::: COLLECTED MATERIAL

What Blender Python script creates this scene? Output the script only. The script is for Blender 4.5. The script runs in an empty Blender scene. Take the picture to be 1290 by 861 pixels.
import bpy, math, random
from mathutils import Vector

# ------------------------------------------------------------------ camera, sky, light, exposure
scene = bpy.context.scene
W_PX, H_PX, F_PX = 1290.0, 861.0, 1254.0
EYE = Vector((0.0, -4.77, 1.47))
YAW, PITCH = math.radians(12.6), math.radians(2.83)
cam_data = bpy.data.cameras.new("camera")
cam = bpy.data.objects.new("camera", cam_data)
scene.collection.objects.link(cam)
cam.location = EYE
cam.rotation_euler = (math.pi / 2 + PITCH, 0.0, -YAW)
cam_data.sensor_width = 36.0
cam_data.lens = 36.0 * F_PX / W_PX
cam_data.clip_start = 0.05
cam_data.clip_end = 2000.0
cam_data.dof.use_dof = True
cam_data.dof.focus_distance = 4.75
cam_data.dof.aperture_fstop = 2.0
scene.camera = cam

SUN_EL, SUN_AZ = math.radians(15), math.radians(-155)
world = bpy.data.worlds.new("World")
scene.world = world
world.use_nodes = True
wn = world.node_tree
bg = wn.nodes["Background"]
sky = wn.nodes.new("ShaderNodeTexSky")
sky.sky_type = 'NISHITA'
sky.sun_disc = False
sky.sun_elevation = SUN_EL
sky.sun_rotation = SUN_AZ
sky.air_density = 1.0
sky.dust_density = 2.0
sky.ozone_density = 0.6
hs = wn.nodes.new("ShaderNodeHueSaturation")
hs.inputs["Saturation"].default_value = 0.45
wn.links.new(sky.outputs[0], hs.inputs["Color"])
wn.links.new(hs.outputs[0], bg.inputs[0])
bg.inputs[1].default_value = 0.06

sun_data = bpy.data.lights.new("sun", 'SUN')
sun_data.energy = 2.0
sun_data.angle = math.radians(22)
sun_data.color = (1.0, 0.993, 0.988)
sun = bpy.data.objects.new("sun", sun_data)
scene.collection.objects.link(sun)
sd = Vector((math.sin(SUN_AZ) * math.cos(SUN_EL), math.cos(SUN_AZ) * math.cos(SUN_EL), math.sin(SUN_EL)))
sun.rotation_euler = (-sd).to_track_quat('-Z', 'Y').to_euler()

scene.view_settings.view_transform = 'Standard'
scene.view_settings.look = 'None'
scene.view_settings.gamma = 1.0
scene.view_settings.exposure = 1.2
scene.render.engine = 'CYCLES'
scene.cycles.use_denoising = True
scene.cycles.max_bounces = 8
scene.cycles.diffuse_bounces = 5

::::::

## THE TASK
Return the listing above in full, character for character.

## THE RESPONSE
What Blender Python script creates this scene? Output the script only. The script is for Blender 4.5. The script runs in an empty Blender scene. Take the picture to be 1290 by 861 pixels.
import bpy, math, random
from mathutils import Vector

# ------------------------------------------------------------------ camera, sky, light, exposure
scene = bpy.context.scene
W_PX, H_PX, F_PX = 1290.0, 861.0, 1254.0
EYE = Vector((0.0, -4.77, 1.47))
YAW, PITCH = math.radians(12.6), math.radians(2.83)
cam_data = bpy.data.cameras.new("camera")
cam = bpy.data.objects.new("camera", cam_data)
scene.collection.objects.link(cam)
cam.location = EYE
cam.rotation_euler = (math.pi / 2 + PITCH, 0.0, -YAW)
cam_data.sensor_width = 36.0
cam_data.lens = 36.0 * F_PX / W_PX
cam_data.clip_start = 0.05
cam_data.clip_end = 2000.0
cam_data.dof.use_dof = True
cam_data.dof.focus_distance = 4.75
cam_data.dof.aperture_fstop = 2.0
scene.camera = cam

SUN_EL, SUN_AZ = math.radians(15), math.radians(-155)
world = bpy.data.worlds.new("World")
scene.world = world
world.use_nodes = True
wn = world.node_tree
bg = wn.nodes["Background"]
sky = wn.nodes.new("ShaderNodeTexSky")
sky.sky_type = 'NISHITA'
sky.sun_disc = False
sky.sun_elevation = SUN_EL
sky.sun_rotation = SUN_AZ
sky.air_density = 1.0
sky.dust_density = 2.0
sky.ozone_density = 0.6
hs = wn.nodes.new("ShaderNodeHueSaturation")
hs.inputs["Saturation"].default_value = 0.45
wn.links.new(sky.outputs[0], hs.inputs["Color"])
wn.links.new(hs.outputs[0], bg.inputs[0])
bg.inputs[1].default_value = 0.06

sun_data = bpy.data.lights.new("sun", 'SUN')
sun_data.energy = 2.0
sun_data.angle = math.radians(22)
sun_data.color = (1.0, 0.993, 0.988)
sun = bpy.data.objects.new("sun", sun_data)
scene.collection.objects.link(sun)
sd = Vector((math.sin(SUN_AZ) * math.cos(SUN_EL), math.cos(SUN_AZ) * math.cos(SUN_EL), math.sin(SUN_EL)))
sun.rotation_euler = (-sd).to_track_quat('-Z', 'Y').to_euler()

scene.view_settings.view_transform = 'Standard'
scene.view_settings.look = 'None'
scene.view_settings.gamma = 1.0
scene.view_settings.exposure = 1.2
scene.render.engine = 'CYCLES'
scene.cycles.use_denoising = True
scene.cycles.max_bounces = 8
scene.cycles.diffuse_bounces = 5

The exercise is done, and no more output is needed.